As carnes ricas ajudam a equilibrar os taninos e a realçar as qualidades mais sedosas da casta. Exemplos incluem as carnes grelhadas, estufadas ou assadas de vaca e borrego, assim como as carnes de caça como o veado ou javali. Os pratos de pato são também uma opção a considerar.
Há, no entanto, que evitar os vegetais verdes, as especiarias picantes e os alimentos muito ácidos. Os temperos devem ser simples para que não ofusquem os aromas florais mais etéreos.
Com a Touriga Nacional, as exceções de elevado aromatismo são os queijos de sabor forte ou fumado como o Serra da Estrela, o Queijo de Cabra Transmontano, o galego San Simón ou os queijos azuis, particularmente quando acompanhados por nozes.
Nas sobremesas, as escolhas podem passar por doces com café, chocolate ou frutos secos. Por fim, dado o seu grande potencial de envelhecimento, há que decantar o vinho para permitir que os sabores se abram totalmente no caso das safras mais antigas.
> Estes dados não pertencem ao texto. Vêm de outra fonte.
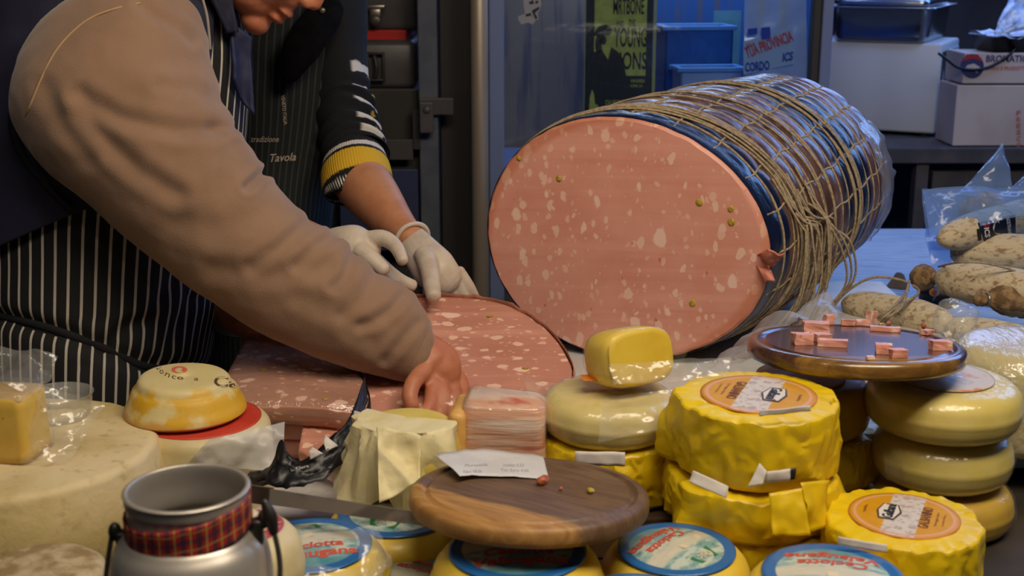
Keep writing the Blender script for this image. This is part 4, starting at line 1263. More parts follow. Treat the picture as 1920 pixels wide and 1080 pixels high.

Se Portugal já teve um fenomenal D. João II como Príncipe Perfeito, hoje continua a ter uma Rainha Vermelha que parece demasiado perfeita para ser verdadeira.
Com efeito, os novos clones da casta vieram mitigar os baixos rendimentos que (injustificadamente) a penalizaram em tempos idos. Há que retirar lições destes erros do passado: a quantidade é mais barata, mas a qualidade é quase impagável.
Daí que produtores como a Quinta da Alameda tenham como propósito resgatar a singularidade do Dão através do enaltecimento dos seus valores ancestrais. A Touriga Nacional é um desses valores. Acompanhada por um séquito de castas da alta nobreza, os nossos vinhos deixam que a monarca os reine suprema.
E só assim pode ser, dado que esta é uma casta preparada para o futuro - em conjunto com os extraordinários atributos, a sua firmeza face às alterações climáticas obrigou até os franceses a curvarem-se à sua majestade.
A história da enologia nacional foi e será escrita no vermelho intenso da Touriga homónima. O destino desta casta é, portanto, o destino da vinicultura portuguesa. Um não existirá sem o outro. Longa vida à nossa Rainha!